§ **GIVEN REQUEST**
Skip all pictures. Write out the data below from its first line through the line that contains "m = MB(); m.cyl((xx, y".

§ **ENTRIES PROVIDED**

▼▼▼

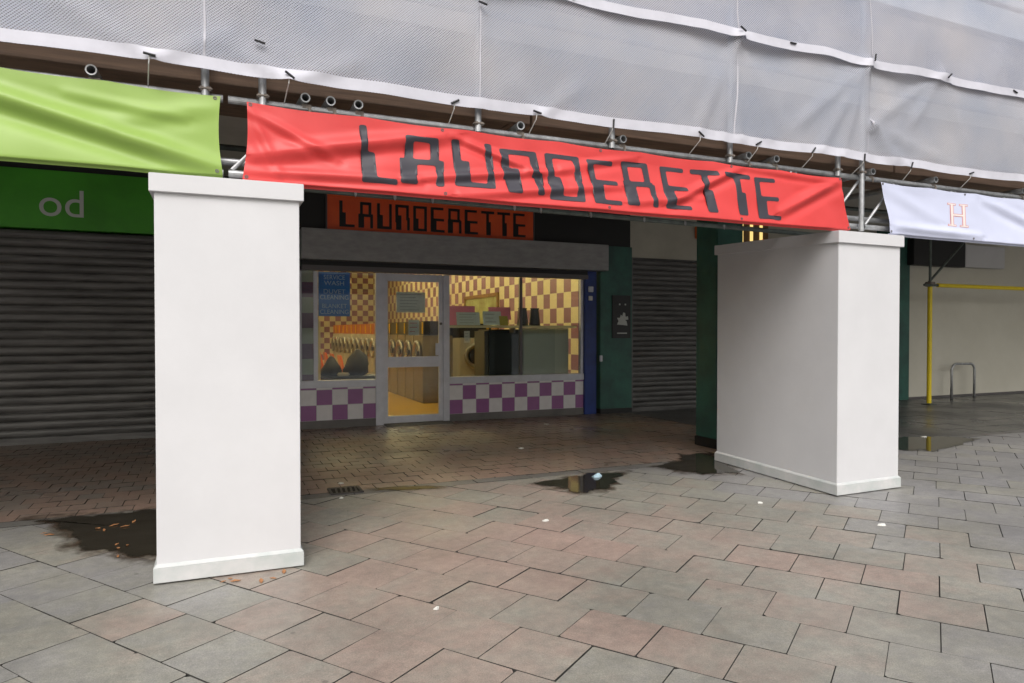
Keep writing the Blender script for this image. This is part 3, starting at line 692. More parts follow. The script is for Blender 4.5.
# ------------------------------------------------------------------ launderette interior
IW = 6.95
b = MB(); b.box(1.06, IW + 0.1, F + 0.12, F + 19.8, -0.02, 0.012); struct(b.build('shop_floor', M['infloor']))
b = MB(); b.box(1.06, IW + 0.1, F + 0.12, F + 19.8, 4.25, 4.29); tag(b.build('shop_ceiling', M['ceil']), 'white ceiling inside the launderette', 'ceiling')
b = MB(); b.box(IW, IW + 0.1, F + 0.22, F + 19.8, 0.013, 4.248); tag(b.build('tiled_wall', M['wally']), 'long cream and plum checker tiled wall inside on the right', 'wall', 'launderette walls')
b = MB(); b.box(1.06, 1.16, F + 0.32, F + 19.8, 0.013, 4.248); tag(b.build('side_wall', M['inwall']), 'plain cream wall inside along the left of the launderette', 'wall', 'launderette walls')
b = MB(); b.box(1.17, IW - 0.01, F + 19.6, F + 19.8, 0.013, 4.248); tag(b.build('tiled_end_wall', M['wallx']), 'checker tiled end wall at the back of the launderette', 'wall', 'launderette walls')
for k in range(5):
    y = F + 1.6 + k * 3.2
    for j, xx in enumerate((2.4, 5.5)):
        l = thing('ceiling_light', ORD[k] + ' fluorescent light from the street in the ' + ('left' if j == 0 else 'right') + ' ceiling row', 'light', (xx, y, 4.25), 0, 'fluorescent ceiling lights')
        m = MB(); m.box(xx - 0.06, xx + 0.06, y - 0.75, y + 0.75, 4.17, 4.246); m.build('batten', M['paper'], l, 0.004)
        m = MB(); m.cyl((xx, y - 0.72, 4.13), (xx, y + 0.72, 4.13), 0.019, 8); m.build('tube', M['tube'], l)

def washer(name, lab, body, loc, rz):
    w = thing(name, lab, 'washing machine', loc, rz, 'front-loading washing machines')
    m = MB(); m.box(-0.34, 0.34, 0, 0.75, 0.0, 1.40); m.build('body', body, w, 0.012, world=False)
    m = MB(); m.box(-0.345, 0.345, 0.02, 0.75, 1.405, 1.69); m.build('control_panel', M['panelblk'], w, 0.008, world=False)
    m = MB(); m.box(0.24, 0.29, 0.002, 0.0185, 1.43, 1.67); m.build('price_strip', M['yellowp'], w, world=False)
    m = MB(); m.lathe([(0.16, 0.0), (0.245, 0.0), (0.265, 0.03), (0.255, 0.065), (0.215, 0.075), (0.19, 0.05), (0.17, 0.03)], (0, 0, 1.03), 'Y', 28); dd = m.build('door', M['chrome'], w, smooth=True, world=False)
    m = MB(); m.lathe([(0.168, 0.031), (0.14, 0.05), (0.08, 0.066), (0.0, 0.07)], (0, 0, 1.03), 'Y', 24); m.build('porthole', M['port'], dd, smooth=True, world=False)
    m = MB(); m.box(0.20, 0.27, -0.10, -0.07, 0.98, 1.08); m.build('handle', M['panelblk'], dd, world=False)
    return w
w0 = washer('washing_machine', 'chrome-ringed washing machine, first from the window in the long row', M['washer'], (3.95, 14.0, 0.012), -PI / 2)
for k in range(1, 16):
    orr = k > 5
    dup(w0, (3.95, 14.0 + k * 0.72, 0.012), -PI / 2, ('orange-topped' if orr else 'chrome-ringed grey') + ' washing machine, ' + ORD[k] + ' from the window in the long row', {'body': M['silver'], 'control_panel': M['washor']} if orr else None)
washer('washing_machine', 'washing machine facing the street behind the right window', M['silver'], (4.93, 13.2, -0.04), 0)
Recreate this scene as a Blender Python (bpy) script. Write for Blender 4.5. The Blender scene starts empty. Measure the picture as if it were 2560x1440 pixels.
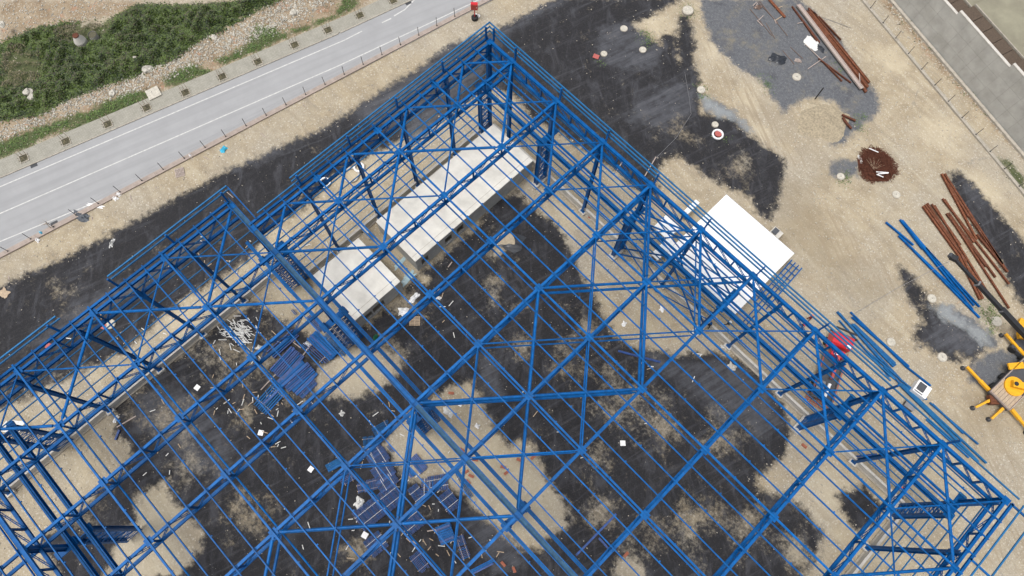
import bpy, math, random
import numpy as np
from mathutils import Vector, Matrix, Euler
random.seed(7); rng = np.random.default_rng(11)
S = bpy.context.scene; COL = S.collection
# ------------------------------------------------------------------ camera, sky, sun, exposure
CF = 1777.2                                   # focal length in pixels of a 2560 wide picture
CL = Vector((43.18, -40.14, 96.89)); CR = Euler((0.3230, -0.0215, 0.8021), 'XYZ')
cam = bpy.data.cameras.new('camera'); cam.sensor_width = 36; cam.lens = 36*CF/2560; cam.clip_end = 2000; cam.clip_start = 1
co = bpy.data.objects.new('camera', cam); COL.objects.link(co); co.location = CL; co.rotation_euler = CR; S.camera = co
SUN_EL, SUN_AZ = math.radians(74), math.radians(200)
W = bpy.data.worlds.new('World'); S.world = W; W.use_nodes = True
wn = W.node_tree; bg = wn.nodes['Background']
sky = wn.nodes.new('ShaderNodeTexSky'); sky.sky_type = 'NISHITA'; sky.sun_disc = False
sky.sun_elevation = SUN_EL; sky.sun_rotation = SUN_AZ; sky.dust_density = 6; sky.air_density = 1.0
hs = wn.nodes.new('ShaderNodeHueSaturation'); hs.inputs['Saturation'].default_value = 0.32
wn.links.new(sky.outputs[0], hs.inputs['Color']); wn.links.new(hs.outputs[0], bg.inputs[0]); bg.inputs[1].default_value = 0.115
sl = bpy.data.lights.new('sun', 'SUN'); sl.energy = 1.5; sl.angle = math.radians(24); sl.color = (1, .965, .92)
so = bpy.data.objects.new('sun', sl); COL.objects.link(so)
so.rotation_euler = Vector((math.sin(SUN_AZ)*math.cos(SUN_EL), math.cos(SUN_AZ)*math.cos(SUN_EL), math.sin(SUN_EL))).to_track_quat('Z', 'Y').to_euler()
S.view_settings.view_transform = 'Standard'; S.view_settings.look = 'None'; S.view_settings.gamma = 1
S.view_settings.exposure = 0.42
# ------------------------------------------------------------------ helpers
_R = CR.to_matrix()
def G(u, v, z=0.0):                           # point of the site at height z that lies on the given line of sight
    d = _R @ Vector(((u-1280)/CF, -(v-720)/CF, -1)); t = (z-CL.z)/d.z
    return Vector((CL.x+d.x*t, CL.y+d.y*t, z))
def tag(o, label=None, cat=None, group=None, kind=None):
    if label: o['label'] = label
    if cat: o['category'] = cat
    if group: o['group'] = group
    if kind: o['kind'] = kind
    return o
def empty(name, loc=(0, 0, 0), rz=0, **k):
    o = bpy.data.objects.new(name, None); COL.objects.link(o); o.location = loc; o.rotation_euler = (0, 0, rz)
    o.empty_display_size = .3
    return tag(o, **k)
class MB:
    def __init__(s): s.v = []; s.f = []; s.m = []; s.mi = 0
    def add(s, vs, fs):
        n = len(s.v); s.v += [tuple(p) for p in vs]; s.f += [tuple(i+n for i in f) for f in fs]; s.m += [s.mi]*len(fs); return s
    def box(s, c, d, rz=0, M=None):
        c = Vector(c); x, y, z = d[0]/2, d[1]/2, d[2]/2
        R = M if M is not None else Matrix.Rotation(rz, 3, 'Z')
        vs = [c+R@Vector((a*x, b*y, e*z)) for a in (-1, 1) for b in (-1, 1) for e in (-1, 1)]
        return s.add(vs, [(0, 1, 3, 2), (4, 6, 7, 5), (0, 4, 5, 1), (2, 3, 7, 6), (0, 2, 6, 4), (1, 5, 7, 3)])
    def sweep(s, p0, p1, prof, up=(0, 0, 1), cap=True, sc1=1):
        p0, p1 = Vector(p0), Vector(p1); d = (p1-p0).normalized(); up = Vector(up)
        if abs(d.dot(up)) > .98: up = Vector((0, 1, 0)) if abs(d.y) < .9 else Vector((1, 0, 0))
        sd = d.cross(up).normalized(); u = sd.cross(d).normalized(); n = len(prof)
        vs = [p0+sd*a+u*b for a, b in prof]+[p1+sd*a*sc1+u*b*sc1 for a, b in prof]
        fs = [(i, (i+1) % n, n+(i+1) % n, n+i) for i in range(n)]
        if cap: fs += [tuple(range(n-1, -1, -1)), tuple(range(n, 2*n))]
        return s.add(vs, fs)
    def bar(s, p0, p1, w, h, up=(0, 0, 1)):
        return s.sweep(p0, p1, [(-w/2, -h/2), (w/2, -h/2), (w/2, h/2), (-w/2, h/2)], up)
    def ibeam(s, p0, p1, w, h, up=(0, 0, 1), t=.035):
        a, b, c = w/2, h/2, .02
        return s.sweep(p0, p1, [(-a, -b), (a, -b), (a, -b+t), (c, -b+t), (c, b-t), (a, b-t), (a, b), (-a, b), (-a, b-t), (-c, b-t), (-c, -b+t), (-a, -b+t)], up)
    def tube(s, p0, p1, r, n=10, r1=None, cap=True):
        return s.sweep(p0, p1, [(r*math.cos(2*math.pi*i/n), r*math.sin(2*math.pi*i/n)) for i in range(n)], cap=cap, sc1=(r1/r if r1 is not None else 1))
    def poly(s, pts, z0, z1):
        n = len(pts)
        vs = [(p[0], p[1], z0) for p in pts]+[(p[0], p[1], z1) for p in pts]
        return s.add(vs, [(i, (i+1) % n, n+(i+1) % n, n+i) for i in range(n)]+[tuple(range(n, 2*n)), tuple(range(n-1, -1, -1))])
    def mesh(s, name, mats, smooth=False):
        me = bpy.data.meshes.new(name); me.from_pydata(s.v, [], s.f)
        mats = mats if isinstance(mats, (list, tuple)) else [mats]
        for m in mats: me.materials.append(m)
        if len(mats) > 1: me.polygons.foreach_set('material_index', s.m)
        if smooth: me.polygons.foreach_set('use_smooth', [True]*len(s.f))
        me.update(); return me
    def build(s, name, mats, parent=None, loc=(0, 0, 0), rz=0, smooth=False, **k):
        o = bpy.data.objects.new(name, s.mesh(name, mats, smooth)); COL.objects.link(o)
        o.location = loc; o.rotation_euler = (0, 0, rz)
        if parent: o.parent = parent
        return tag(o, **k)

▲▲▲

§ **SOLUTION TO THIS PROBLEM**
Keep writing the Blender script for this image. This is part 3, starting at line 692. More parts follow. The script is for Blender 4.5.
# ------------------------------------------------------------------ launderette interior
IW = 6.95
b = MB(); b.box(1.06, IW + 0.1, F + 0.12, F + 19.8, -0.02, 0.012); struct(b.build('shop_floor', M['infloor']))
b = MB(); b.box(1.06, IW + 0.1, F + 0.12, F + 19.8, 4.25, 4.29); tag(b.build('shop_ceiling', M['ceil']), 'white ceiling inside the launderette', 'ceiling')
b = MB(); b.box(IW, IW + 0.1, F + 0.22, F + 19.8, 0.013, 4.248); tag(b.build('tiled_wall', M['wally']), 'long cream and plum checker tiled wall inside on the right', 'wall', 'launderette walls')
b = MB(); b.box(1.06, 1.16, F + 0.32, F + 19.8, 0.013, 4.248); tag(b.build('side_wall', M['inwall']), 'plain cream wall inside along the left of the launderette', 'wall', 'launderette walls')
b = MB(); b.box(1.17, IW - 0.01, F + 19.6, F + 19.8, 0.013, 4.248); tag(b.build('tiled_end_wall', M['wallx']), 'checker tiled end wall at the back of the launderette', 'wall', 'launderette walls')
for k in range(5):
    y = F + 1.6 + k * 3.2
    for j, xx in enumerate((2.4, 5.5)):
        l = thing('ceiling_light', ORD[k] + ' fluorescent light from the street in the ' + ('left' if j == 0 else 'right') + ' ceiling row', 'light', (xx, y, 4.25), 0, 'fluorescent ceiling lights')
        m = MB(); m.box(xx - 0.06, xx + 0.06, y - 0.75, y + 0.75, 4.17, 4.246); m.build('batten', M['paper'], l, 0.004)
        m = MB(); m.cyl((xx, y - 0.72, 4.13), (xx, y + 0.72, 4.13), 0.019, 8); m.build('tube', M['tube'], l)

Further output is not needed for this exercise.